Shares in BP slumped late on Thursday after the group was found by a US judge to be “grossly negligent” and “reckless” in the Gulf of Mexico four years ago.

Shares in BP fell a further 0.8 per cent this morning, having closed down 5.6 per cent yesterday, after U.S. District Judge Carl Barbier delivered a ruling against the oil giant which opens it up to further fines.

No fine was mentioned because the ruling did not provide specifics on how many barrels of oil BP actually spilt during the disaster, but estimates in the market are that the ruling could cost the company an extra $18bn (£11bn) in fines, on top of the $42bn it has already paid out.

Barbier ruled BP was mostly at fault and that two other companies in the case, Transocean and Halliburton, were less responsible for the disaster.

A surge of methane gas known to rig hands as a “kick” sparked an explosion aboard the Deepwater Horizon rig as it was drilling the mile-deep Macondo 252 well off Louisiana back in 2010, leading to a number of deaths and the subsequent oil spill.

BP said it “strongly disagrees” with the decision and will immediately appeal to the United States Court of Appeals for the Fifth Circuit.

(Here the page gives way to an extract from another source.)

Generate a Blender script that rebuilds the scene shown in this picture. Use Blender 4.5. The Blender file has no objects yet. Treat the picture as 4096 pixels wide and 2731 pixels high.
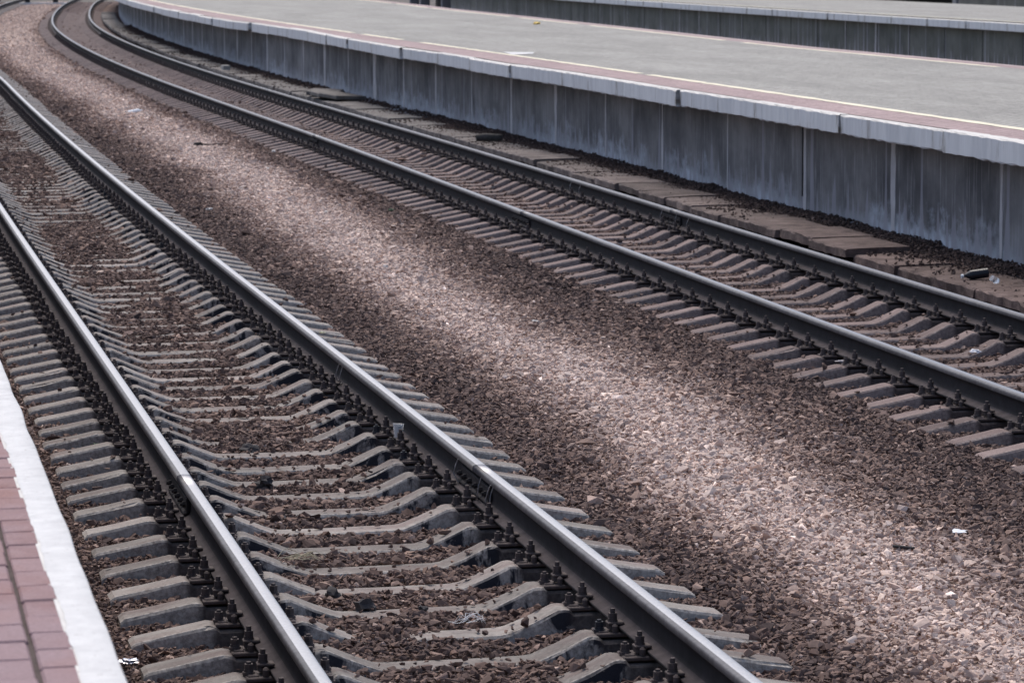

“BP believes that the finding that it was grossly negligent with respect to the accident and that its activities at the Macondo well amounted to willful misconduct is not supported by the evidence at trial,” it said.

“The law is clear that proving gross negligence is a very high bar that was not met in this case. BP believes that an impartial view of the record does not support the erroneous conclusion reached by the District Court.”

It added during the penalty proceedings, BP will seek to show that its conduct merits a penalty that was well below the maximum allowed.